Great, so Chenery bails out Hurley. Or does it?

“There is a practical problem here: The Hurleys haven’t said that they want to rely on Chenery. And even though our Court hasn’t ruled on the issue, Chenery might be waived if it’s not raised, Catholic Health Initiatives Iowa Corp. v. Sebelius, 718 F.3d 914, 922 n. 6 (D.C. Cir. 2013), as one can predict it won’t be by all but a tiny fraction of litigants who, like the Hurleys, are pro se. It may turn out that ‘Chenery ‘, like an incantation, must be uttered by taxpayers to be effective. Or maybe not: In Hoyle v. Commissioner, 131 T.C. 197 (2008), supplemented by 136 T.C. 463 (2011), we held that the Commissioner is obliged by section 6330(c)(1) to verify ‘that the requirements of any applicable law or administrative procedure have been met.’ Perhaps this background principle of administrative law is one of those ‘applicable requirements.’ See Tax Court Rule 121. But until this small puzzle is solved, we cannot conclude that the Commissioner is entitled to judgment ‘as a matter of law.’” Order, at pp. 5-6.

Now you see why I forgive Judge Holmes even such as “They made a couple points”, Order, at p. 2, and “A couple months later”, Order, at p. 3.

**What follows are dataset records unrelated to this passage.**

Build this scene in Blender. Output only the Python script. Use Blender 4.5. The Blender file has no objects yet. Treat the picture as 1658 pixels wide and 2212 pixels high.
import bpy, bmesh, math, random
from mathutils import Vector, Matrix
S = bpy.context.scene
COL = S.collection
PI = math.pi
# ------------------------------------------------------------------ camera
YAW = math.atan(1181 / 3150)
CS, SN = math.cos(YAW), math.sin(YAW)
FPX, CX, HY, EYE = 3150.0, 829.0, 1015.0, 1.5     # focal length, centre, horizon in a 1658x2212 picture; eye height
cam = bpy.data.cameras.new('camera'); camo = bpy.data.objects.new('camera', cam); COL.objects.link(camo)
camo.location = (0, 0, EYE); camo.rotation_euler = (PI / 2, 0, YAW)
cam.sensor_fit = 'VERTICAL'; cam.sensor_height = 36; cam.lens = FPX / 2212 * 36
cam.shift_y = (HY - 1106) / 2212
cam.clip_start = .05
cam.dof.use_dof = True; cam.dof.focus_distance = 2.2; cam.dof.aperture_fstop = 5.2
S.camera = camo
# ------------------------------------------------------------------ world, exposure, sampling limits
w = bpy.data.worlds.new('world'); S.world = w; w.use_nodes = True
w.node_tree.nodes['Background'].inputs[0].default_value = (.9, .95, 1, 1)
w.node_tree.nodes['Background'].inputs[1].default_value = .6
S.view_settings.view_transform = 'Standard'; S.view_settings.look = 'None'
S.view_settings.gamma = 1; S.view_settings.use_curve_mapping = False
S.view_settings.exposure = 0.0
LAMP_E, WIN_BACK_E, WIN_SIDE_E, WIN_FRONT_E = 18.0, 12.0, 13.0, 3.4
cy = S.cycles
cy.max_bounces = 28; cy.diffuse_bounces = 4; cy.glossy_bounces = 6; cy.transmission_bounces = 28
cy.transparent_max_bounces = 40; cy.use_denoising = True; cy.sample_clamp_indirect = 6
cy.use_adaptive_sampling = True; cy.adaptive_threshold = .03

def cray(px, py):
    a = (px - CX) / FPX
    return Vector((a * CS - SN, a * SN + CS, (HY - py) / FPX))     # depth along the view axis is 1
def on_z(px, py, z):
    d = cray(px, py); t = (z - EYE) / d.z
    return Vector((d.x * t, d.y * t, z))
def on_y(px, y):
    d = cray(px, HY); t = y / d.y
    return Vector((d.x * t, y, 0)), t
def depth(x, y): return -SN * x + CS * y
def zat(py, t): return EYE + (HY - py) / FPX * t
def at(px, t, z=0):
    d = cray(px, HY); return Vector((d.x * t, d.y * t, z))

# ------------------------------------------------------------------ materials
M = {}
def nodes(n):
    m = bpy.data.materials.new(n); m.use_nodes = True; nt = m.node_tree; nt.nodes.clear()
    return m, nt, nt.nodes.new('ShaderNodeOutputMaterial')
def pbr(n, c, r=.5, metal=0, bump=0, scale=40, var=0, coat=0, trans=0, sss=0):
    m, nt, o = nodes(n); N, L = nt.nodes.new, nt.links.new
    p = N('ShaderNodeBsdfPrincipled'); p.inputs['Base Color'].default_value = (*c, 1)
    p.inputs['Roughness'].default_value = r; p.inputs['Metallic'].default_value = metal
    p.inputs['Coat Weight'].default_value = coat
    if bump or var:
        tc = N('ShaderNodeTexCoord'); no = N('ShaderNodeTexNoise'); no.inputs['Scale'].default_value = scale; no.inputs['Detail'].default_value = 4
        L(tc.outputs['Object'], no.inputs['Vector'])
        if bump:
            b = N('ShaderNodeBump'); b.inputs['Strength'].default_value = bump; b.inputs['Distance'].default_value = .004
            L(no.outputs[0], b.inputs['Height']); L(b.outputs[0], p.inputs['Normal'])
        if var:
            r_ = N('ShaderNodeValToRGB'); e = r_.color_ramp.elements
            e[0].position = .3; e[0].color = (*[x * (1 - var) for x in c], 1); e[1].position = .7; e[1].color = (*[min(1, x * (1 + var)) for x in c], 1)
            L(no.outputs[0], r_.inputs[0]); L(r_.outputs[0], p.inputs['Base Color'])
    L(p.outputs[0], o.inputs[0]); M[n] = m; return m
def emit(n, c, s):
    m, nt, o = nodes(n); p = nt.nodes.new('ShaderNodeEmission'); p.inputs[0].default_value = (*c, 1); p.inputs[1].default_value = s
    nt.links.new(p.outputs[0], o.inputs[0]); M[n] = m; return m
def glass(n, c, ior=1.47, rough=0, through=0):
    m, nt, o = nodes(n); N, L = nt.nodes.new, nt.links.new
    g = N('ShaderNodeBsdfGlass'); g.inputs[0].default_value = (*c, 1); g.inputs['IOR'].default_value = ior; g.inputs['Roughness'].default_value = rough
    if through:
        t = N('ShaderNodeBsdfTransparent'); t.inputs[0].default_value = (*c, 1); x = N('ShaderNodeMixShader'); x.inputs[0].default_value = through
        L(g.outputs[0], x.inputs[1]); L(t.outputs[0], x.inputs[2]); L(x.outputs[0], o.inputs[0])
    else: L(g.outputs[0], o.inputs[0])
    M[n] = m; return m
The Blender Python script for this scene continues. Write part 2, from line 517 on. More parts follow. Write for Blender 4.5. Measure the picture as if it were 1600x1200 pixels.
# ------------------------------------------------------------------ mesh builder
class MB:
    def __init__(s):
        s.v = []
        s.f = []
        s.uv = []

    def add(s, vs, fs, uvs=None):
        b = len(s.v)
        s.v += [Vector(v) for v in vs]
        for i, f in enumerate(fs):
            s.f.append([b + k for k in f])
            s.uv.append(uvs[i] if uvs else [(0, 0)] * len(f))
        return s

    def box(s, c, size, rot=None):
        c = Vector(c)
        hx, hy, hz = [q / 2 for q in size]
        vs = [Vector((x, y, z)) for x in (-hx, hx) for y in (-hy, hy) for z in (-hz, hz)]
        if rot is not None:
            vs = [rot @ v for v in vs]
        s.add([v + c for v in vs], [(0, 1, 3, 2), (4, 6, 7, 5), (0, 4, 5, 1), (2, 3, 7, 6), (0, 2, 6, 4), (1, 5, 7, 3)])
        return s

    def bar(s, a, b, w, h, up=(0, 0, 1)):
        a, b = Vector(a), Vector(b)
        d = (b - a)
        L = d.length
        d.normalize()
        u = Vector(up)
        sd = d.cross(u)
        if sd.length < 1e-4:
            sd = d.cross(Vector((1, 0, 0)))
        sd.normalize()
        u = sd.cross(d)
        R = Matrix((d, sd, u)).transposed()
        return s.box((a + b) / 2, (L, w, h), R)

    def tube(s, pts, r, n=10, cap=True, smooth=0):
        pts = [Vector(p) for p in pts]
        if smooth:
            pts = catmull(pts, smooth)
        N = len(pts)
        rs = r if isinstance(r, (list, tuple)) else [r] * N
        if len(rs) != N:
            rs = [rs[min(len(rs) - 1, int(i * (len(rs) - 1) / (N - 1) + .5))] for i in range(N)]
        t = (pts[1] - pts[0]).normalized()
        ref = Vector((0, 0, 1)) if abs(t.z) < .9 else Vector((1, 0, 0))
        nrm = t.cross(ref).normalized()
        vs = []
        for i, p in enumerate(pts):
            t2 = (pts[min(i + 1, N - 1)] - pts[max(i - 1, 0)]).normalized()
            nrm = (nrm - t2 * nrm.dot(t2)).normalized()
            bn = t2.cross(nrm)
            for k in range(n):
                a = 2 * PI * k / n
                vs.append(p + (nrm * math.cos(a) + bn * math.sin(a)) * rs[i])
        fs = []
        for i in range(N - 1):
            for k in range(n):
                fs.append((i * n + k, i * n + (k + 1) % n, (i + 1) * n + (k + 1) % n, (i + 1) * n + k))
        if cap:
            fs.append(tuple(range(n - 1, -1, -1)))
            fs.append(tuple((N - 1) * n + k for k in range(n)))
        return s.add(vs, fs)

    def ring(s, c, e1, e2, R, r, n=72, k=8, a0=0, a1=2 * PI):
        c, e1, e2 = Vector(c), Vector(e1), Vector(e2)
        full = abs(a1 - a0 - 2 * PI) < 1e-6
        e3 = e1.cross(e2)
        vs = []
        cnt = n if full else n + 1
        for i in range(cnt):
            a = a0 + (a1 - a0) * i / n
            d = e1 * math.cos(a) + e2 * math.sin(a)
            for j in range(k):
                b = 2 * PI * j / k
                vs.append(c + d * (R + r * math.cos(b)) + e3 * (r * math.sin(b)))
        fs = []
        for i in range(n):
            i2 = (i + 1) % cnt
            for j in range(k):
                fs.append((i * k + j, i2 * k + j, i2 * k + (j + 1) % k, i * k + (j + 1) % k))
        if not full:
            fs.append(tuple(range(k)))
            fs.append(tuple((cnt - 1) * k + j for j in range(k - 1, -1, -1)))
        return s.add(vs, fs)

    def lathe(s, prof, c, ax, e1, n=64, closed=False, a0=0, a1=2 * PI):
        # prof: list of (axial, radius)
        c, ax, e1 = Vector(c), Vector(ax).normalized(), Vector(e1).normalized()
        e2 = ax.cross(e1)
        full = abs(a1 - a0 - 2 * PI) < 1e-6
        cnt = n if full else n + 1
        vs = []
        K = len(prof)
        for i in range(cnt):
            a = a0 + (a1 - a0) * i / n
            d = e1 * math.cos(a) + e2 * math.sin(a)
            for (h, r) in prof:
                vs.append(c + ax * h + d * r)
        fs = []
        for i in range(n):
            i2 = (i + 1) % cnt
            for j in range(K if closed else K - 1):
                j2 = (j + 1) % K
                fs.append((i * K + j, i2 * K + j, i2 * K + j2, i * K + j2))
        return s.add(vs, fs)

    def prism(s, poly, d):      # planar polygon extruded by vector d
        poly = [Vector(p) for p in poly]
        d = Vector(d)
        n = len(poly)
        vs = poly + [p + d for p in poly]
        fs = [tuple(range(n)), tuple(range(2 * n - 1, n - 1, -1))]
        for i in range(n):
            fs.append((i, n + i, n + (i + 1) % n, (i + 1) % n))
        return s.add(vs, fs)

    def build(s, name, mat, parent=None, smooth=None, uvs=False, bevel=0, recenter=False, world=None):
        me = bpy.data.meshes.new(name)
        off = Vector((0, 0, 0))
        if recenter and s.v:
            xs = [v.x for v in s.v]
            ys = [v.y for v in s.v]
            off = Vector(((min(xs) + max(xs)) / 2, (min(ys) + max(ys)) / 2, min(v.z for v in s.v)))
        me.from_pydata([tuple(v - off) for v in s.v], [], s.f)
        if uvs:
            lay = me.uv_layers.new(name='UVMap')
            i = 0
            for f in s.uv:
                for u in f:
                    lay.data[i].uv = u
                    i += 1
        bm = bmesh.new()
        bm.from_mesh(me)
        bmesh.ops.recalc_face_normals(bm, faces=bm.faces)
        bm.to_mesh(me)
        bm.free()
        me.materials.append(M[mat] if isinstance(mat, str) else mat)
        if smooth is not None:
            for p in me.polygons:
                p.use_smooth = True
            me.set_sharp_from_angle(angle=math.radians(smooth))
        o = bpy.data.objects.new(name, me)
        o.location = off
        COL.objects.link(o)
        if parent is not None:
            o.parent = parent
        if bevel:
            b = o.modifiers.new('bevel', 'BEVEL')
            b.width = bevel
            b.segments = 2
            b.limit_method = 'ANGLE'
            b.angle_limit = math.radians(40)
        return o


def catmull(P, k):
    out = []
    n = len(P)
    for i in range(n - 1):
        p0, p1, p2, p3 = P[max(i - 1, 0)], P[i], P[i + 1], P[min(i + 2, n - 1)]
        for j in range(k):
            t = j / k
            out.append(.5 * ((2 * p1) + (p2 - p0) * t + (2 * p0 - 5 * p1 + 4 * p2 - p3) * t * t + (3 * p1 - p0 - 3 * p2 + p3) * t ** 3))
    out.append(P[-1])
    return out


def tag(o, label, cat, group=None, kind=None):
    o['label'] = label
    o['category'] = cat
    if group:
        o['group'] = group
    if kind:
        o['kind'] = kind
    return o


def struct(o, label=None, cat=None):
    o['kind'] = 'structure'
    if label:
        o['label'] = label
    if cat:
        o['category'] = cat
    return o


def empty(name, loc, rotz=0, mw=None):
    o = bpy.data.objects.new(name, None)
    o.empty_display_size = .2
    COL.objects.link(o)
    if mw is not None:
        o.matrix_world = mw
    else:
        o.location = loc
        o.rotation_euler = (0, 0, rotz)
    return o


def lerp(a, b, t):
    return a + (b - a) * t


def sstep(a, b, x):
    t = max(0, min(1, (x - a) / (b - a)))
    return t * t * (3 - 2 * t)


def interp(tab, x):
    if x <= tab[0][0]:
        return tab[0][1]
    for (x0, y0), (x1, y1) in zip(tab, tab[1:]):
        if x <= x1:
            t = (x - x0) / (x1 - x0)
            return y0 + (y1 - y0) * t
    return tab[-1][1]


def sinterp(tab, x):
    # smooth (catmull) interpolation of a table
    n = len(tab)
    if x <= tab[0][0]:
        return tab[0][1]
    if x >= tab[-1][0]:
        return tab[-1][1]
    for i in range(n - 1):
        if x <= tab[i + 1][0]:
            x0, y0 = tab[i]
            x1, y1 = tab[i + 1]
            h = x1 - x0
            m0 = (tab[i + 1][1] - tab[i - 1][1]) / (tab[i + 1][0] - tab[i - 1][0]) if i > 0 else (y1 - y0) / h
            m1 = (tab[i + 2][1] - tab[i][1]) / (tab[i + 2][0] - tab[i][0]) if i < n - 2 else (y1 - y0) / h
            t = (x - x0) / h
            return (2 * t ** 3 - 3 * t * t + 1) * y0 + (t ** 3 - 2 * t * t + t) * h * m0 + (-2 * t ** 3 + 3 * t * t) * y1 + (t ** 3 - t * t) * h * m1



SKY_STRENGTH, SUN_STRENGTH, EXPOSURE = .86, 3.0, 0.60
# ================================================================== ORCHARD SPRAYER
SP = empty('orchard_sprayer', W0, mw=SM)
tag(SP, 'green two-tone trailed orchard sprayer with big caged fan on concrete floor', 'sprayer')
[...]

OK, I know Judge Holmes, as a graduate of Harvard College and of the University of Chicago Law School (“where joy goes to die”), knows better. I suspect he writes thus for the same reason as C. Lutwidge Dodgson’s little boy sneezes: “He only does it to annoy, Because he knows it teases”.

Getting back to business, Judge Holmes denies IRS’s summary J, and tells the parties: “The Court expects to discuss further motions, including one to remand, with the parties at calendar call if they do not settle the case before then.” Order, at p. 6.

Walk-off home run, as the fans go wild.